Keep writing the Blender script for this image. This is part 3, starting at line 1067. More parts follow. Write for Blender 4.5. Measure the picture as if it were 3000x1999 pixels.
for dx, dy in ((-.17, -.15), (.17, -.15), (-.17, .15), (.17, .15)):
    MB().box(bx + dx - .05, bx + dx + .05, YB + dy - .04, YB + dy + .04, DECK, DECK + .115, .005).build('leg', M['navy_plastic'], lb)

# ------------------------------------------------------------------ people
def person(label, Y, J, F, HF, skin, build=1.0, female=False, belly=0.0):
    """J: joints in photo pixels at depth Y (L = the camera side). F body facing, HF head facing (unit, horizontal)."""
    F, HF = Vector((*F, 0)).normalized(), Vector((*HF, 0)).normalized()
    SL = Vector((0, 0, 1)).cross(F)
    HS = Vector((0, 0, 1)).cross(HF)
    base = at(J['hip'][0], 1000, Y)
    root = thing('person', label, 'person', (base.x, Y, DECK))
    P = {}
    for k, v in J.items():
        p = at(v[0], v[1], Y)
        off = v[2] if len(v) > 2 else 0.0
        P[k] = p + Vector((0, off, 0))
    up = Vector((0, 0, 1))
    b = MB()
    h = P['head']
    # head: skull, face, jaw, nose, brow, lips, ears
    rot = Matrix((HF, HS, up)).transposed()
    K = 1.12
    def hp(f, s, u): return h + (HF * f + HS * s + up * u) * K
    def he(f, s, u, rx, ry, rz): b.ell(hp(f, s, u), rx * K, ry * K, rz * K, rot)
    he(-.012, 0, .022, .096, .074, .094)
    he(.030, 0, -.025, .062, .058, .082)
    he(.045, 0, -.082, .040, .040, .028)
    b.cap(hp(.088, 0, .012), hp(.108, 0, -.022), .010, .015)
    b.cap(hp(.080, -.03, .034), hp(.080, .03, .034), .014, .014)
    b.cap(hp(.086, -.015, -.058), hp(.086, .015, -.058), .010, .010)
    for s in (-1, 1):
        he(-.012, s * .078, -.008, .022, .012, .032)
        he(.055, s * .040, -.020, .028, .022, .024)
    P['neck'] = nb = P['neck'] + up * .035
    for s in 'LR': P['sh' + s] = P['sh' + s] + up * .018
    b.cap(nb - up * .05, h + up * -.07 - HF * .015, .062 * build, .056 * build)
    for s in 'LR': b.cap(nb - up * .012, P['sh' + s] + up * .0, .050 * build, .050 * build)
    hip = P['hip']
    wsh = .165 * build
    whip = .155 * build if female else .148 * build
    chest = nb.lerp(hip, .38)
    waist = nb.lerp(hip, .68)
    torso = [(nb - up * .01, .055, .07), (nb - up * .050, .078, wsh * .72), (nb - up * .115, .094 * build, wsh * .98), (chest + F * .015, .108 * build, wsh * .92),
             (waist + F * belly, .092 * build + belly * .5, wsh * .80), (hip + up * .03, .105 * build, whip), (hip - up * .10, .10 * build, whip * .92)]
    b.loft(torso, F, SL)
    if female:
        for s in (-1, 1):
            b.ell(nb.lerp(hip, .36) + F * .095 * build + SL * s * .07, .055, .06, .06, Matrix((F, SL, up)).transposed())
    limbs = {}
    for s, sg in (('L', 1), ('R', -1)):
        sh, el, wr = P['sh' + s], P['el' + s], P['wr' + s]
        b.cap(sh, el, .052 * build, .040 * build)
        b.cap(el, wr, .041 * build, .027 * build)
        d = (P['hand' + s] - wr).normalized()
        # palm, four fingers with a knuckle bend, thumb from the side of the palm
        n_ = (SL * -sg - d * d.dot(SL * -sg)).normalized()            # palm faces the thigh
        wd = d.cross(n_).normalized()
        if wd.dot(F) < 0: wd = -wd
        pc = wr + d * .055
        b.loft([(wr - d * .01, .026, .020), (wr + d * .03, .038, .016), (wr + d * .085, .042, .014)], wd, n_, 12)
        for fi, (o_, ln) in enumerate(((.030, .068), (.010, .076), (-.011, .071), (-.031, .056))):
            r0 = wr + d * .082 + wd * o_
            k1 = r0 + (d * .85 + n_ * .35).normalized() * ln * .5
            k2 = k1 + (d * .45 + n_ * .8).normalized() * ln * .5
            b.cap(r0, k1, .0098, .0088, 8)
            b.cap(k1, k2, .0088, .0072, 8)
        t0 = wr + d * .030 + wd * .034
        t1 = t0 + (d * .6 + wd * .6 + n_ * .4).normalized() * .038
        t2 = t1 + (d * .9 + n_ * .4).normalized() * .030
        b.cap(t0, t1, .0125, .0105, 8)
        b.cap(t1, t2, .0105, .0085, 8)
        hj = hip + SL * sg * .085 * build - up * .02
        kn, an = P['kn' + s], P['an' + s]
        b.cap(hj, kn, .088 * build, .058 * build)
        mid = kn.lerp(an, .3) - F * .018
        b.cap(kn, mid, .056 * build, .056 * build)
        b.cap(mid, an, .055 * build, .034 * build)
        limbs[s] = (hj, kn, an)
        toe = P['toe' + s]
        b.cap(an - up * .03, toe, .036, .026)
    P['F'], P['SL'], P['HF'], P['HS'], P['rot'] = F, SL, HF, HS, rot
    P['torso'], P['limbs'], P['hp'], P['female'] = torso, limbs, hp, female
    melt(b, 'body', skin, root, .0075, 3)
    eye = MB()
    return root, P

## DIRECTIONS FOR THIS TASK
Only a number is wanted: how many lines contain the word "pixels"?

## EXERCISE RESPONSE
2